La confiance s’est effondrée, la dignité s’est éteinte — et le monde, lui, continue d’avancer sans nous.

Ce n’est pas qu’une question économique. C’est une question de civilisation.
Car là où certains imaginent le futur, nous ressassons le passé.
Là où d’autres produisent de la richesse, nous perfectionnons l’art de la survie.
Et tandis que des nations entières rêvent de coloniser Mars, nous ne parvenons même plus à réparer nos routes.

Certains diront que le Liban “s’en sortira toujours”. C’est faux.
Ce pays ne s’en sortira pas tant qu’il refusera de penser l’avenir autrement que comme une nostalgie du passé.
Car notre véritable drame n’est pas économique : il est mental aussi.

Nous ne croyons plus au progrès, ni à la science, ni au mérite.
Nous croyons à la débrouille, à la rumeur, au clientélisme, à la providence, au culte du leader.
Mais plus à la raison. Plus à la création.

Ce qu’il nous faudrait, au Liban ?
Un peu plus de dynamisme — donc de liberté et de justice — dans notre économie.
Un peu plus de lucidité — donc de responsabilité — dans notre politique.
Et un peu plus de réflexion, en chacun de nous.
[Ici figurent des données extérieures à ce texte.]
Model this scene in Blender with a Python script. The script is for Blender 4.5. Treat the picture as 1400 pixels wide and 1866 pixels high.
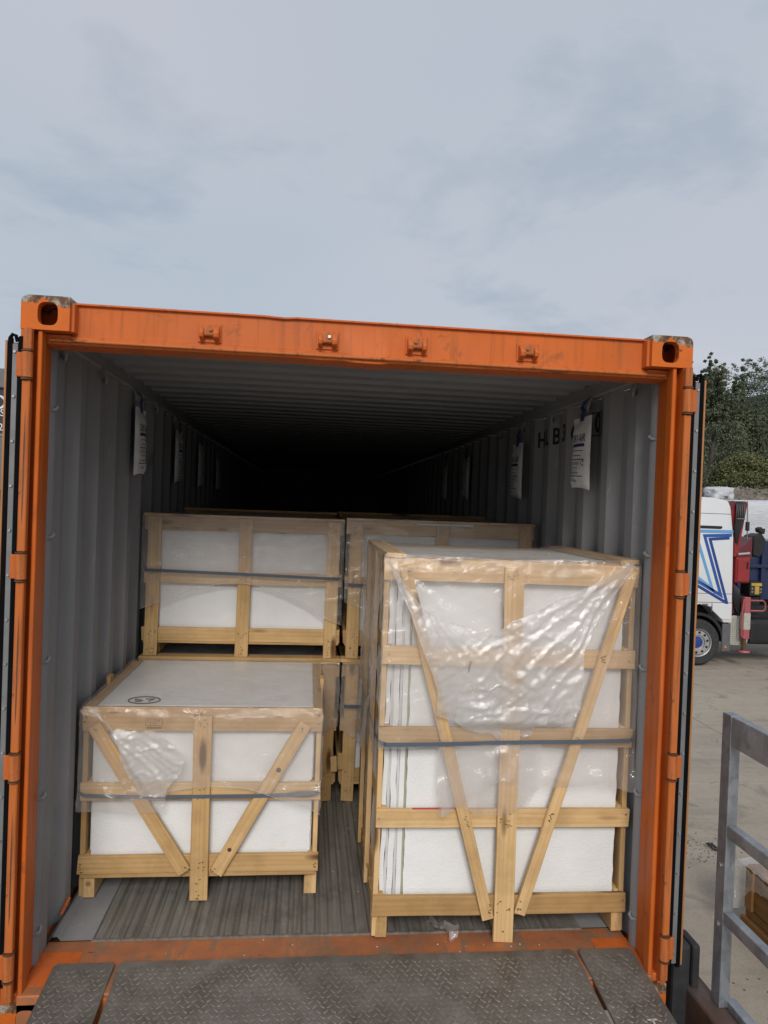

Le Liban ne mourra pas d’un manque d’argent, mais d’un manque d’imagination.
Car tant que nous préférerons la nostalgie à la connaissance, l’espoir à l’action, le miracle à la méthode,
le Liban restera ce qu’il est devenu :
un musée des illusions perdues,
illuminé par la lumière vacillante d’un générateur —
pendant que, là-bas, d’autres programment les nouveaux dieux.